The head of J.P. Morgan, perhaps the most respected banker of his era, had already sounded the tocsin about the consequences of deteriorating credit standards. ``A warning needs to be given against indiscriminate lending and indiscriminate borrowing,'' he said. 
Yes, this is a trick. The banker wasn't Jamie Dimon, chief executive officer of what now is JPMorgan Chase & Co.; it was Thomas W. Lamont, speaking in 1927. And the bank selling securities in the bum loans wasn't one of today's too-big-to-fail behemoths, but National City Co., the predecessor of Citigroup Inc.
These anecdotes come from a report issued in 1934 by the Pecora Commission, which was charged with digging into the financial industry's misdeeds in the run-up to the stock market crash of 1929. 

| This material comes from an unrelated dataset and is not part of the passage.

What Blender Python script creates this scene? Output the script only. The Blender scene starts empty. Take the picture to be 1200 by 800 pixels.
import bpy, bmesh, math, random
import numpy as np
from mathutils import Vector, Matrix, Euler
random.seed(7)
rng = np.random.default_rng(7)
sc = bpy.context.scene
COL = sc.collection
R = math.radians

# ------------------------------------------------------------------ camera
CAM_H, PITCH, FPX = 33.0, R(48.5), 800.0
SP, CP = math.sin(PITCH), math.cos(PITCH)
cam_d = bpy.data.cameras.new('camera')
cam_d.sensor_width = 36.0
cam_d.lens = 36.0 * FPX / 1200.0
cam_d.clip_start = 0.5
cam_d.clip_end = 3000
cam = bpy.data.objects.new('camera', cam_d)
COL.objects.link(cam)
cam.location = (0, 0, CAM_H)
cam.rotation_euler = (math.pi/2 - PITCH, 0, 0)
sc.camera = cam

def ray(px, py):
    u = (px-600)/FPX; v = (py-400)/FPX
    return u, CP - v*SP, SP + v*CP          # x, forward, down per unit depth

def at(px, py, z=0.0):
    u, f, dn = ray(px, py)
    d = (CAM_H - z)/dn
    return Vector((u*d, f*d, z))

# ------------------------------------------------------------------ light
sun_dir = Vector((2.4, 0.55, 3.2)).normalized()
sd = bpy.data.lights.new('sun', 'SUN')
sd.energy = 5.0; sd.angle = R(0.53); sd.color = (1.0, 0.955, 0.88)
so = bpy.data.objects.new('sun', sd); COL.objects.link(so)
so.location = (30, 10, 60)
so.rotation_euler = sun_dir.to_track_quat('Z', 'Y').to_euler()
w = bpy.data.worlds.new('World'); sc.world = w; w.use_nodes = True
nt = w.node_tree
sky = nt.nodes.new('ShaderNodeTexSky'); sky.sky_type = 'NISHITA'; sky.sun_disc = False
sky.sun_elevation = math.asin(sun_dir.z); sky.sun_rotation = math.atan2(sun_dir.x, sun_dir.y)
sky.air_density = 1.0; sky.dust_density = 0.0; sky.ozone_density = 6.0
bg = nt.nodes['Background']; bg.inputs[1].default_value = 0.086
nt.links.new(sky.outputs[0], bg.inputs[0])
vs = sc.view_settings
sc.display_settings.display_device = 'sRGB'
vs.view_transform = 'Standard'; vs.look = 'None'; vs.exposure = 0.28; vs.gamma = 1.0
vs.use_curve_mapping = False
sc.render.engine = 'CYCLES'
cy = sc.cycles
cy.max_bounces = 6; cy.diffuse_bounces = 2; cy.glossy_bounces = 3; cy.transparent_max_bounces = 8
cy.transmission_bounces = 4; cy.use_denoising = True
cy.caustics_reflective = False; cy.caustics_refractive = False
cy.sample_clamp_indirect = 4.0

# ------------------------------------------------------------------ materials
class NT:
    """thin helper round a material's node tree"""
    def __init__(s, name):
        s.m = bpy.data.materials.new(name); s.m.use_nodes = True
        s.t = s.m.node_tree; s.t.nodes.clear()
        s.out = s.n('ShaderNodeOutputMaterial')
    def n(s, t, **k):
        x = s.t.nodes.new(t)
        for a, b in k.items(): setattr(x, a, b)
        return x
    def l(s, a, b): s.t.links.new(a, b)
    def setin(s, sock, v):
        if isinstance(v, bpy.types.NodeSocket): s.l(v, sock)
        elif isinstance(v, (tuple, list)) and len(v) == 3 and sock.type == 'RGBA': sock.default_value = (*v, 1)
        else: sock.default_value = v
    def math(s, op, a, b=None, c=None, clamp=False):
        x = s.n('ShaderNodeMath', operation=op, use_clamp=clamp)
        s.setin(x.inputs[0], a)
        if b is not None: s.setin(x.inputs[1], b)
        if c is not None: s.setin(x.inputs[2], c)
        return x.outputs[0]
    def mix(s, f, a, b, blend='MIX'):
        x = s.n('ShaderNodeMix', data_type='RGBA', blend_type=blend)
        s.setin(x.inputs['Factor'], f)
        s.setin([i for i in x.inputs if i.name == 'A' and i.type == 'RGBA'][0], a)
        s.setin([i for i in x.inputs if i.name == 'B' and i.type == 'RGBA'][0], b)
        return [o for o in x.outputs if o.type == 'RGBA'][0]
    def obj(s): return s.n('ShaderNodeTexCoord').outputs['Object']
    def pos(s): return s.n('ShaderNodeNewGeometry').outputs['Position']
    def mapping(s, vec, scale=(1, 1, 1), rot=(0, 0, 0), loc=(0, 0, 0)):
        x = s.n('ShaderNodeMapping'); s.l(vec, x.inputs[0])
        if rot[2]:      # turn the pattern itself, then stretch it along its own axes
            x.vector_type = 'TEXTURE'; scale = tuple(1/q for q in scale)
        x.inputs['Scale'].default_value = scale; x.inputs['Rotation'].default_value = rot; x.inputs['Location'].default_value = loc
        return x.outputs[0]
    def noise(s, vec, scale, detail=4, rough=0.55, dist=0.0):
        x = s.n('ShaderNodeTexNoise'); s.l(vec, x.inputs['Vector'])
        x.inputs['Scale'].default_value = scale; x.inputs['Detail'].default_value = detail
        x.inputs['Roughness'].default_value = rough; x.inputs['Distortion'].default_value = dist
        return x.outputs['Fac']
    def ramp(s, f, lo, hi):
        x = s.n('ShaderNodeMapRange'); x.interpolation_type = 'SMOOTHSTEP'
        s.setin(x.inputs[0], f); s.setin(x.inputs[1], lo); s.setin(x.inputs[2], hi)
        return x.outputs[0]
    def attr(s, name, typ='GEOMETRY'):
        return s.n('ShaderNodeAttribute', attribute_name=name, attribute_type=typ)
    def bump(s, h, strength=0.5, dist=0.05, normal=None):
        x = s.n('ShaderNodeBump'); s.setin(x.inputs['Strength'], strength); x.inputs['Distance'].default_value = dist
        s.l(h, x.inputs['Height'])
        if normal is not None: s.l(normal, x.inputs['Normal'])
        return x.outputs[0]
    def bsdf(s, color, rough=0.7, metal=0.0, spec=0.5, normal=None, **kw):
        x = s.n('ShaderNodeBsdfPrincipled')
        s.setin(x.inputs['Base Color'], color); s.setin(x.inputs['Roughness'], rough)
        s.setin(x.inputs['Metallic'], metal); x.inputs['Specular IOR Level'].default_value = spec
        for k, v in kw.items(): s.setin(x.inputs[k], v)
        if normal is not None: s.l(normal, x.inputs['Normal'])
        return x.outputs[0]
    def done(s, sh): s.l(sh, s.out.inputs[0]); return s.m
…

The commission's hearings and findings provided a rationale for many of the laws adopted in the 1930s to regulate banking and the securities markets, including the Glass-Steagall Act, which forced banks to split their lending and securities businesses.
Please note that Mr. Greiff chose a story that is really about securitization transactions (sound familiar? think subprime RMBS) and the need for disclosure so that investors could know what they were buying or know what they owned.